Yabancı sermeyenin Türkiye’ye girmekteki isteksizliği hatta ülkeden milli sermayenin güvensizlik nedeni ile kaçması, S-400 konusu ve bunun getirme ihtimali olan yaptırımlar, konut-inşaat sektörüne aşırı abanılmış olması ve bu sektördeki durgunluk, en büyük yan sanayiye sahip olan otomotiv ve inşaat sektörünün yavaşlamasının yan sanayilerine olumsuz etkisi vs… Tüm bunlara bir de bankaların aşırı yüksek kredi alacakları ve reel sektörün bunları ödemedeki sıkıntısını, Suriye ve Doğu Akdeniz krizlerini de ekleyin.
Bu listeyi daha da uzatmak mümkün. Amacımız karamsar bir tablo çizip, moral bozmak değil. Karamsarlığın hayatta kime faydası olmuş ki Türkiye’ye, bizlere faydası olsun. Ancak bir an önce neşter atılması gereken sorun sayısı çok fazladır ve hepsi bir arada hastayı komaya sokacak hale gelmiştir.

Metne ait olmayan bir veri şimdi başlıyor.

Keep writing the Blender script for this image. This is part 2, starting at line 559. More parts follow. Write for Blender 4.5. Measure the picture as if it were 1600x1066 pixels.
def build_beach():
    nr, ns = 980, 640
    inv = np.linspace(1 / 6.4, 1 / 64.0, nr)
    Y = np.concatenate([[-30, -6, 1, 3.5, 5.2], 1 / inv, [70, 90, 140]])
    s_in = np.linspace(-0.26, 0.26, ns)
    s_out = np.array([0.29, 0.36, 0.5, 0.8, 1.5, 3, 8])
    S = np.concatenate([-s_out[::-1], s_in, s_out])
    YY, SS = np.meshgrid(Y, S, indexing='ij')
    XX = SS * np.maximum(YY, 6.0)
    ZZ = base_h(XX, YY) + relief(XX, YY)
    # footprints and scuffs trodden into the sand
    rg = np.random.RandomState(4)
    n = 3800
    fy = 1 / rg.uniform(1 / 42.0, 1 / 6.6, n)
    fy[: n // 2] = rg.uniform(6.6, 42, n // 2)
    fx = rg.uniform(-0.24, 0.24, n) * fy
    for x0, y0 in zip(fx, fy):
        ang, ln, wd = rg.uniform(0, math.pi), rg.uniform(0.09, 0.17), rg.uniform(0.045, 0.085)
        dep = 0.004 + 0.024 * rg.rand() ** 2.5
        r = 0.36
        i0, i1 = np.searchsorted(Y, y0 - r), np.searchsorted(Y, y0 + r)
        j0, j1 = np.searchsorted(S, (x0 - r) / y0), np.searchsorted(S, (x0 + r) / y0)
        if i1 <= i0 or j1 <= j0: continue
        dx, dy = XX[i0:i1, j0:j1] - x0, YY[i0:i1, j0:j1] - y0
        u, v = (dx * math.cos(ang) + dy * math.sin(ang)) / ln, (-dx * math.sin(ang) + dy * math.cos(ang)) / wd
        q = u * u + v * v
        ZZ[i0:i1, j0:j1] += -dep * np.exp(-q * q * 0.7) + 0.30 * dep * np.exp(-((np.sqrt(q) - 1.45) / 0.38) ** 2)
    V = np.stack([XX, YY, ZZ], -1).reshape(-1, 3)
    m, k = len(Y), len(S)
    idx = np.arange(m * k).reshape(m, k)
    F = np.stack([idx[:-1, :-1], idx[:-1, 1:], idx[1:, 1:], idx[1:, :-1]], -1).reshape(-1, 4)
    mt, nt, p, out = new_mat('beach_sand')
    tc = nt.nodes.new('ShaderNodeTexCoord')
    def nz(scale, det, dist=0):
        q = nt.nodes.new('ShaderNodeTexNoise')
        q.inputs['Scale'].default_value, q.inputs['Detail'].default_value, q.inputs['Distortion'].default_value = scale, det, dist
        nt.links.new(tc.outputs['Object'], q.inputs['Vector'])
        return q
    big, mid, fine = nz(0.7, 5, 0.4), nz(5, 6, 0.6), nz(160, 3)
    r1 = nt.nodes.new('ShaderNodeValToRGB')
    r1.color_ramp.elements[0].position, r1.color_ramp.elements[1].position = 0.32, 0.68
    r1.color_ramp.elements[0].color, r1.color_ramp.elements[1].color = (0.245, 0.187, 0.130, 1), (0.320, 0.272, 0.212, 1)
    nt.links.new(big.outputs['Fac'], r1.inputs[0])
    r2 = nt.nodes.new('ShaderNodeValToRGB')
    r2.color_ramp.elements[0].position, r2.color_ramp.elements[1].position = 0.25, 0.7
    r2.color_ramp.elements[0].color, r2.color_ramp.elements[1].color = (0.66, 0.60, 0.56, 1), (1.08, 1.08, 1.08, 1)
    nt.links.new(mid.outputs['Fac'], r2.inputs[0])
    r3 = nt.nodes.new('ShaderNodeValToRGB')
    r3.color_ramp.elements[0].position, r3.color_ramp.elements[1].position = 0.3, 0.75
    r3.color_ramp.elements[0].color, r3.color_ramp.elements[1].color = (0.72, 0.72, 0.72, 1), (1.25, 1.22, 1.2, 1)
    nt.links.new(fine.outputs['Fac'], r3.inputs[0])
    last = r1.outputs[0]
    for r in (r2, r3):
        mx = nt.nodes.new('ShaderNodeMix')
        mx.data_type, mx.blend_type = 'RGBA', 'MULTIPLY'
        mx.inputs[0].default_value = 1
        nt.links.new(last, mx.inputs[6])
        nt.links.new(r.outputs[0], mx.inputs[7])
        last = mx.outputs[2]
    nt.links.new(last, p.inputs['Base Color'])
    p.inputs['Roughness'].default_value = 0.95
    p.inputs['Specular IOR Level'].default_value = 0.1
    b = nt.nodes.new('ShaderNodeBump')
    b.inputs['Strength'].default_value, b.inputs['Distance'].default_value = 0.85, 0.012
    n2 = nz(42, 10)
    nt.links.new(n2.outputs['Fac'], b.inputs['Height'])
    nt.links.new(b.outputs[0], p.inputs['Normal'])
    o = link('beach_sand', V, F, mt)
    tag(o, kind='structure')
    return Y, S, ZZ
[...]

Ve bizim için en önemli olanı, bu sütunlarda hep dile getirdiğimiz; demokrasi, çoğulculuk, şeffaflık ve hukukun üstünlüğüdür. Zira bunlar olmadan bir ülkede ne ekonomik ne de toplumsal kalkınmanın mümkün olmadığı görüşündeyiz. Olsa olsa dönemsel büyümeler olur, onların da akıbeti krizdir. Yarım yüzyıldır Türkiye’de olduğu gibi…
Seçimler tekrar hayırlı olsun. Dileriz ki bir an önce siyasi gerilim ortamından çıkıp, akılcı, rasyonel bir sorun çözme dönemine gireriz.